I’ve been doing some tinkering with the RN-52 Bluetooth Audio module from Roving Networks, in prep for building a portable wireless speaker system, & thought I’d share my designs.
Initially I was having some issues with RF noise on the audio output from the RN-52, as I was only using the outputs single-ended. The module didn’t like this treatment, with all the RF whine coming straight out of the speakers.
To fix this issue I have used a pair of jellybean LM386 audio power amplifiers, running in differential input mode. This solves the high-pitched whine when the audio is enabled, & also allows the module to directly drive a set of 32Ω headphones at a reasonable level.
In Eagle I have designed a simple board, routing only the audio output, serial TTL & command mode pins out, along with the supporting power supply circuitry to operate from 12v DC.
Above is the current incarnation of the circuit on the breadboard. The RN-52 is on the left, audio power stage in the centre & headphone output on the right.
The bluetooth module on a breakout board. I was cheap in this case & etched my own board. I’m not paying Sparkfun, (as much as I like them), an extra ~£10 for a small PCB with the pins broken out. Much cheaper to spend 15 minutes with the laser printer & the iron, & do a toner transfer PCB.

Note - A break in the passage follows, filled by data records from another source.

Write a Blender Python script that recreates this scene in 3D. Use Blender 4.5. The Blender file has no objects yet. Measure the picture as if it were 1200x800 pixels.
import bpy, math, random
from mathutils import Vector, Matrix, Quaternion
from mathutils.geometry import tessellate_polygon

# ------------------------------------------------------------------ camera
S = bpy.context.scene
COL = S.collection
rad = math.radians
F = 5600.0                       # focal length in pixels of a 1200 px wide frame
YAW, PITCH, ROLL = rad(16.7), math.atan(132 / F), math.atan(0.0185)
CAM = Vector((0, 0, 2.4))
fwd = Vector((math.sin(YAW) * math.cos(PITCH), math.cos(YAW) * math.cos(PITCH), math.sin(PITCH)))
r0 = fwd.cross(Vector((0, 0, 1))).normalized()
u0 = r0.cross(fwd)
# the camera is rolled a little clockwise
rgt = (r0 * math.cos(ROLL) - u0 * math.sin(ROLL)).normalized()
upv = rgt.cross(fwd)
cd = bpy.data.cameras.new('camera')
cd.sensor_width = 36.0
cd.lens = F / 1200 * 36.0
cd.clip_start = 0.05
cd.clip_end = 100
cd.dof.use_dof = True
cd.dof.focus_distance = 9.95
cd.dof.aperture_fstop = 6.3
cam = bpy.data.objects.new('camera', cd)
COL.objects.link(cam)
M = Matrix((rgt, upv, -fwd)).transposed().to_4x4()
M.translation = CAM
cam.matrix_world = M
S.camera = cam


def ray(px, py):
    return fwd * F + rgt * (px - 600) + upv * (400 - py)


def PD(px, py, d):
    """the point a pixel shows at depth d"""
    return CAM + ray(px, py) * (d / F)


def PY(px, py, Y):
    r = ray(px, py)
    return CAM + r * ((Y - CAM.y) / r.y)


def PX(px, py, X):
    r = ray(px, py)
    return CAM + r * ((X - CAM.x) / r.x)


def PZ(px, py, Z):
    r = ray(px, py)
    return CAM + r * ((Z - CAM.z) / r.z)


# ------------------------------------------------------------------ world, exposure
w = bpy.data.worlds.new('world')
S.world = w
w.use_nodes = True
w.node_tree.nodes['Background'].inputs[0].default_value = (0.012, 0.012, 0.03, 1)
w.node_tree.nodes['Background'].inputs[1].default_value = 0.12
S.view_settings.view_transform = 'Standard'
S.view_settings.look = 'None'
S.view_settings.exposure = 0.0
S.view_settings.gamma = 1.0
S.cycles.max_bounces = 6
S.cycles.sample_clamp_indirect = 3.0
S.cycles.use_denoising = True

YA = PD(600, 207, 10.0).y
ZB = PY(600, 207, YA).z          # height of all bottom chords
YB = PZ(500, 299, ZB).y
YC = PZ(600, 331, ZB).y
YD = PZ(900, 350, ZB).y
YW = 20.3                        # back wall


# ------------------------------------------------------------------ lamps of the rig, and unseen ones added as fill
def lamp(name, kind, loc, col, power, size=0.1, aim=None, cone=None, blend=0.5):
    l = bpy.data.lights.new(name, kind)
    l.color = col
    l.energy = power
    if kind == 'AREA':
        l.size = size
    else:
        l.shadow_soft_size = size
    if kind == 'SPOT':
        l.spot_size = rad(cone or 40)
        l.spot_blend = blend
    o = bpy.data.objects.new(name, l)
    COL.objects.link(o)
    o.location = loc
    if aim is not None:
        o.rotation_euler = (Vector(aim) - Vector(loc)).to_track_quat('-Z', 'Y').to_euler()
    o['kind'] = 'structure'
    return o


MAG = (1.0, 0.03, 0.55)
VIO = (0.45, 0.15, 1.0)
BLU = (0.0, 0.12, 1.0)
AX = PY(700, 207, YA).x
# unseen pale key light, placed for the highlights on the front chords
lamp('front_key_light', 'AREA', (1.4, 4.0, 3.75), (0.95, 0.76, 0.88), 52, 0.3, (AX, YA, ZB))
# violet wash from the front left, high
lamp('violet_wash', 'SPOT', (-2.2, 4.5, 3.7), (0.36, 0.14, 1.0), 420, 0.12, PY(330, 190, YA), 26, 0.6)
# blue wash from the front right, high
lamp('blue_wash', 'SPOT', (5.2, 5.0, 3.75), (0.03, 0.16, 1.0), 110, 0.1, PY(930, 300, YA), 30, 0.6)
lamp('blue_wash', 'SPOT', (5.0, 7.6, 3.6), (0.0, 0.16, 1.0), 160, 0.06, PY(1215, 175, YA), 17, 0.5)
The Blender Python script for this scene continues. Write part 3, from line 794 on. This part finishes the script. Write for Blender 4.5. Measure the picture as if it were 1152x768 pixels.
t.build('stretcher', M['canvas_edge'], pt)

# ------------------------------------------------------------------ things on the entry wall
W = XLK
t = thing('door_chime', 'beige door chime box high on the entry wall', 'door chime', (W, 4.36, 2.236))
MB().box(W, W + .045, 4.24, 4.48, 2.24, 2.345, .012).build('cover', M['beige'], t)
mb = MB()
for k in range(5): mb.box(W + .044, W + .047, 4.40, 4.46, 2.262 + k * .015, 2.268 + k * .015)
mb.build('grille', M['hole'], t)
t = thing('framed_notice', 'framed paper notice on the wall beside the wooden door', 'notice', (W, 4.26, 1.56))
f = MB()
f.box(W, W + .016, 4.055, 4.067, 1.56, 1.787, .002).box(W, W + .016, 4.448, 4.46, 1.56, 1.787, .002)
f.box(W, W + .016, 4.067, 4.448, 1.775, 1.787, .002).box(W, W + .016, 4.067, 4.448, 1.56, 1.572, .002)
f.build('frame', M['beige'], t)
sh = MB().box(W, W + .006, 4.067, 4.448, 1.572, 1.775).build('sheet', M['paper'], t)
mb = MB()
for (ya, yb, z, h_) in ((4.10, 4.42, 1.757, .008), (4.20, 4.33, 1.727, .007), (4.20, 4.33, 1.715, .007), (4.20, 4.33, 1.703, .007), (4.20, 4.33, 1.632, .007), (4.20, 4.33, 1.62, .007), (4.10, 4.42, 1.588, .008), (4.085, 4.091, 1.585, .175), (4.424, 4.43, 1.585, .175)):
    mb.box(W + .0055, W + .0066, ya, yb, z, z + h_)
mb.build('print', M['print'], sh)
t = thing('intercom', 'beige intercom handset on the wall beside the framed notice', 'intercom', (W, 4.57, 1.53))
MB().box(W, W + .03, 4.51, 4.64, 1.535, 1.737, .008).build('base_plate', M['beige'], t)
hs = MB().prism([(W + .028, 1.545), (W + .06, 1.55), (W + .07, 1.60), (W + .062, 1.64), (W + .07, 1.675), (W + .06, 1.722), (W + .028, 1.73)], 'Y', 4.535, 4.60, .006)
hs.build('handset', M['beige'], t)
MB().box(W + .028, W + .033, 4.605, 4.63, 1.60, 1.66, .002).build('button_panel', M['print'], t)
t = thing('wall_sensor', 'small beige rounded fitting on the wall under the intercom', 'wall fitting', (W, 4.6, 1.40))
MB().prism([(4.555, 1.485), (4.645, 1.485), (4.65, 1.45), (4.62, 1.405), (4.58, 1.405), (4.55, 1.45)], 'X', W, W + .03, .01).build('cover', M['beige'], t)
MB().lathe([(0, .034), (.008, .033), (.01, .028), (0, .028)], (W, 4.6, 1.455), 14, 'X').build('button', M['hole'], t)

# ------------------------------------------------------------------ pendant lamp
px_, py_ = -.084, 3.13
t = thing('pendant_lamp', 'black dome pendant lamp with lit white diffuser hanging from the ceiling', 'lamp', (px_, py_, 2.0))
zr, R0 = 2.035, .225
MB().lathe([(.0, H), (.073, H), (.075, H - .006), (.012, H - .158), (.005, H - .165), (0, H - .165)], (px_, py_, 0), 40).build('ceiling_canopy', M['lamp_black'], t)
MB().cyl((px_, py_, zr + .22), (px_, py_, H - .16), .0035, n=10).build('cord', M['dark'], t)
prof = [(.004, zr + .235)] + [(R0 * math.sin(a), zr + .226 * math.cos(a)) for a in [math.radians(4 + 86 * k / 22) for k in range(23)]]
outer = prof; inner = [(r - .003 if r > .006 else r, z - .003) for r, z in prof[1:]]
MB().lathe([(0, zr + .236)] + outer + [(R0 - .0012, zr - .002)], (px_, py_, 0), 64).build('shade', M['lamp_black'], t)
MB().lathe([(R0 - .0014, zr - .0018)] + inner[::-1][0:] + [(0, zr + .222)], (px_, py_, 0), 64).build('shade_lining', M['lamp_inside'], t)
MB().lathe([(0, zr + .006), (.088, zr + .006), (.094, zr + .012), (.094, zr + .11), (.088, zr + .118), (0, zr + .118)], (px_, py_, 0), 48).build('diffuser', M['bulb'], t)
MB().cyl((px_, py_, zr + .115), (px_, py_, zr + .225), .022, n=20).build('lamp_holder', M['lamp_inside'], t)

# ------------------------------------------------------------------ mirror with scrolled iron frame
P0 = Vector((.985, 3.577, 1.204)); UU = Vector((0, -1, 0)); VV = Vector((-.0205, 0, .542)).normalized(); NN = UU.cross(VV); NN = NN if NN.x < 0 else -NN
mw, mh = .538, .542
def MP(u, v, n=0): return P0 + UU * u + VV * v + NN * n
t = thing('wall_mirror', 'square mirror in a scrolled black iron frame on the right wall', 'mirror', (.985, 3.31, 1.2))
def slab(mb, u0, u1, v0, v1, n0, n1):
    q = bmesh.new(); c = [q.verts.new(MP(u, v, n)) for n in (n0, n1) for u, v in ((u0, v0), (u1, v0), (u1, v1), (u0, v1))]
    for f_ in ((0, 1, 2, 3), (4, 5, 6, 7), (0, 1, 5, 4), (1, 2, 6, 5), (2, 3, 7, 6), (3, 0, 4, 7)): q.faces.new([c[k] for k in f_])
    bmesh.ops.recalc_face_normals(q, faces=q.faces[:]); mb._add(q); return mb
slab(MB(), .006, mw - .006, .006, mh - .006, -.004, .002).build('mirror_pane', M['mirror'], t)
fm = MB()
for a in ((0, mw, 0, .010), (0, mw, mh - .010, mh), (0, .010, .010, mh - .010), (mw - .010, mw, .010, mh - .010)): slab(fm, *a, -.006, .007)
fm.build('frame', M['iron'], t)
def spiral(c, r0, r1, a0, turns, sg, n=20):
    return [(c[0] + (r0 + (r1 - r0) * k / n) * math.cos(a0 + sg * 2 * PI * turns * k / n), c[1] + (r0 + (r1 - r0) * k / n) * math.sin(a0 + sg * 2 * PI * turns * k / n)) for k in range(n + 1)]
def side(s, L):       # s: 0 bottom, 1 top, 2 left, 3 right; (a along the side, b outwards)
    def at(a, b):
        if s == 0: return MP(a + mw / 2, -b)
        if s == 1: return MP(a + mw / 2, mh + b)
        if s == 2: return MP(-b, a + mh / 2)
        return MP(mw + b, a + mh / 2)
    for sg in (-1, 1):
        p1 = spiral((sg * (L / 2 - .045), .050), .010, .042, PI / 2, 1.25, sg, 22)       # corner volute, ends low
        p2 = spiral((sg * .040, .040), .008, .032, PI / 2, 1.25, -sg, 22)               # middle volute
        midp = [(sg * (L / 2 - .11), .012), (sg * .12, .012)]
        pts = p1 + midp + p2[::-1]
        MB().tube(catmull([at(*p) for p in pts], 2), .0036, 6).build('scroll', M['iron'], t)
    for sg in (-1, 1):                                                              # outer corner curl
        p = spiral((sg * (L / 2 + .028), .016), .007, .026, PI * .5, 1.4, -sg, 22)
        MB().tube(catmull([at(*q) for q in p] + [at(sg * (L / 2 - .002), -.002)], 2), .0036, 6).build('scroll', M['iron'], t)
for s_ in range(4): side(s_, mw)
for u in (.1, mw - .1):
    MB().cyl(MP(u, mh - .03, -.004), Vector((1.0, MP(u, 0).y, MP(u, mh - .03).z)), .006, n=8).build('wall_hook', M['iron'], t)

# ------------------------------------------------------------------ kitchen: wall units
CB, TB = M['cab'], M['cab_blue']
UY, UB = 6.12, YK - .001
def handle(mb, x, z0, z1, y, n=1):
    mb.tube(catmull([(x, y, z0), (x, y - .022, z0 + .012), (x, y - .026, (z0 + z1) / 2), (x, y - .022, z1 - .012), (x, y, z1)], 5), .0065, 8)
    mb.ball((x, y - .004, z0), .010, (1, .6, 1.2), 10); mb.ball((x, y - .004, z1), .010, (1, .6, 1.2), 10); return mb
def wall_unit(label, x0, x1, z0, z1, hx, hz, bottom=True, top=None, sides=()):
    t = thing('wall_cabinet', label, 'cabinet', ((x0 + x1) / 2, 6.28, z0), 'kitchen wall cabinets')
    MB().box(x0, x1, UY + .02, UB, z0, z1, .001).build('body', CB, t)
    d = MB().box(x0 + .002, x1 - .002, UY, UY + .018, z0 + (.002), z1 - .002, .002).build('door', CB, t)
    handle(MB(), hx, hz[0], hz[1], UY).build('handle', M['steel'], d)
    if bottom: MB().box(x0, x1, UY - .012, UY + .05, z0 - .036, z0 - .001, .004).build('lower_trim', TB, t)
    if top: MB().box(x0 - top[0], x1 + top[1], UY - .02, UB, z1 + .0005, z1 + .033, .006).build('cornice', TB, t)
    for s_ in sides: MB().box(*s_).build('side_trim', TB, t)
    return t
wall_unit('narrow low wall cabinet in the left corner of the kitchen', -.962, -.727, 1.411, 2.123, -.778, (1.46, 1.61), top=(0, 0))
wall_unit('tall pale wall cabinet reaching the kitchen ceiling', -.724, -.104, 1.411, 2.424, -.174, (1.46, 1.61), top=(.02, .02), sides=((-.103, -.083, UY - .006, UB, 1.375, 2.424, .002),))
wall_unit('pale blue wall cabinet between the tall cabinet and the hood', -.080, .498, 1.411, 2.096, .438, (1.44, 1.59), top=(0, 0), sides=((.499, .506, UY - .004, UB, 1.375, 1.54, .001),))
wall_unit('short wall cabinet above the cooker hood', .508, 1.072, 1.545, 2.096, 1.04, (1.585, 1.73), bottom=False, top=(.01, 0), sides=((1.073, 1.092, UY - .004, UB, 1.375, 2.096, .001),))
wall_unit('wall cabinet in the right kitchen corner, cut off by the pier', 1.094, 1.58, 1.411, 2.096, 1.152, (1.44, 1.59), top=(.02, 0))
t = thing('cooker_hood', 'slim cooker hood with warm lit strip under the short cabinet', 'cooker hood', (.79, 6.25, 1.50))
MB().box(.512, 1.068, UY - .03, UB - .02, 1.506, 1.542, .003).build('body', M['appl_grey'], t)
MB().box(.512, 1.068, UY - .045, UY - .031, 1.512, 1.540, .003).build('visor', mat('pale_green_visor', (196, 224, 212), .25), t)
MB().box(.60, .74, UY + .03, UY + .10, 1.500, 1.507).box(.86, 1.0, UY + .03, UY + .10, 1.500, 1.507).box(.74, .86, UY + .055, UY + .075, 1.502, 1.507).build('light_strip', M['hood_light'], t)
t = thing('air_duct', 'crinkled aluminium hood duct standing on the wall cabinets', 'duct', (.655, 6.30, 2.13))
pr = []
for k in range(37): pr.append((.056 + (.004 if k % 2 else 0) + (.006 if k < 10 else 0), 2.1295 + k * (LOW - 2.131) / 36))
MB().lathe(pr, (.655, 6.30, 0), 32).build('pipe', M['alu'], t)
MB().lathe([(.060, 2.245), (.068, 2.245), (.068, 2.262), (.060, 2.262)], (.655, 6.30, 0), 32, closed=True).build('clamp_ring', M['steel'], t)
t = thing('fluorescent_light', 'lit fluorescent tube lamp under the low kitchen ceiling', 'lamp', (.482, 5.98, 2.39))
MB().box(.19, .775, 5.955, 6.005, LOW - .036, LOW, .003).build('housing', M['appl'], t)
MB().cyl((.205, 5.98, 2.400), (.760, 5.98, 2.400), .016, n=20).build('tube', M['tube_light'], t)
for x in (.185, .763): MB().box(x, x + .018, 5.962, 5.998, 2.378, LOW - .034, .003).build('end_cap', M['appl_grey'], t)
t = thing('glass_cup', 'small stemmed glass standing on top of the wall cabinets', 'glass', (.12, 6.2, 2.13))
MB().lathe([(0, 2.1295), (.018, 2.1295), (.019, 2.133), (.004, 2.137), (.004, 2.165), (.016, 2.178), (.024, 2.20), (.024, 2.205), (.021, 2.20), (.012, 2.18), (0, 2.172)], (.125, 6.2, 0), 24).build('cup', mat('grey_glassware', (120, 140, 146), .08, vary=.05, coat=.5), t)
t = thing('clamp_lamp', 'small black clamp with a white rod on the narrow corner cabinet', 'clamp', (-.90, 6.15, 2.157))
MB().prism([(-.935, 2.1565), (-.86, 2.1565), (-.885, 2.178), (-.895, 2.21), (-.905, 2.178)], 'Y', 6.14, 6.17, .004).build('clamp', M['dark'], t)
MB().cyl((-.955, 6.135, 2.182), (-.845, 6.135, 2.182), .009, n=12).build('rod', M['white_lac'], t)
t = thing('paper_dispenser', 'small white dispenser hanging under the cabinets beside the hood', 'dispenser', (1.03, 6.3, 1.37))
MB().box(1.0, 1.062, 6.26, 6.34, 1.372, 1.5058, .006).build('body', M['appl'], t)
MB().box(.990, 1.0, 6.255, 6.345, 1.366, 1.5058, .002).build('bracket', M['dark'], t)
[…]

As this board is single sided, I added a ground plane on the underside with copper foil, to help with the RF issues. Breadboards really aren’t all that good at rejecting noise induced when there’s a 2.4GHz transceiver mounted on them.
The LM386 audio power stage. The differential inputs from the module are capacitively coupled with 1µF electrolytics. This setup remarkably reduced the noise on the output. I left these at their default gain of 20, as I’ll be connecting another high power amplifier stage to drive large speakers.
Here’s the circuit laid out in Eagle, ready for PCB.
And here’s the PCB layout. Only one link required for the +5v line from the TTL serial port.
As always, the Eagle PCB & Schematic layout files are available at the bottom of the article.
*Update 29-01-15*
Rerouted a few things:
- Moved the audio power stage to the +12v rail to improve sound response. – As the LM386 has a max input voltage of 12v (absolute maximum 15v), a regulated supply is recommended. The LM386-N4 variant has a higher voltage range, up to 18v. This should be suitable for an unregulated supply.
- Removed 1µF coupling capacitors to reduce distortion & amplifier hiss. The capacitors appeared to cause some instability on the amplifier, causing random distortion. Removing them has cured this. No signal hiss has also been reduced to a very low level.
- Reversed input polarity on input of one of the amplifiers – this appears to produce better audio.
- Added PWR.EN header to allow connection of power button. Saves hassle of cycling power to the board when the RN-52 goes into sleep mode.
Improved PCB & Schematic layouts.
[download id=”5579″]
I tried several times to use your ” contact the engineer” page but couldn’t get past the robot check.
Hopefully you’ll get this.
A couple of questions regarding your RN-52 wireless audio design
-Why do suppose reversing the input of U3 on your schematic provided better audio?
-Did you modify the of the configuration of the RN-52? Have you ever looked at changing the internal gain settings
of the RN-52?
I’m designing something similar to what you did but I didn’t want to change the parameters of the Bluetooth module
due to not have to change anything to the device before the PCB build as we’re planning to build several 100. I’m glad to see the RN-52 is ready to use straight out of the box. Microchip definitely had the consumer in mind on the design.
Thanks
Steve Walton
sw25162@yahoo.com
Memphis, Tennessee USA
Hi Steve,
Odd with the contact page not working, it definitely was. I’ll look into that 😉
TBH I have no idea why inverting the input of the op-amp worked better, I didn’t have a proper scope handy at the time & didn’t look into things too much as I just needed a working device quickly. The RN-52 does appear to be a bit sensitive to badly laid out boards & prototyping especially.
I didn’t look into changing the gain settings on the module, the only parameter changed on the RN-52 was the Bluetooth connection settings to make it a bit more recognisable.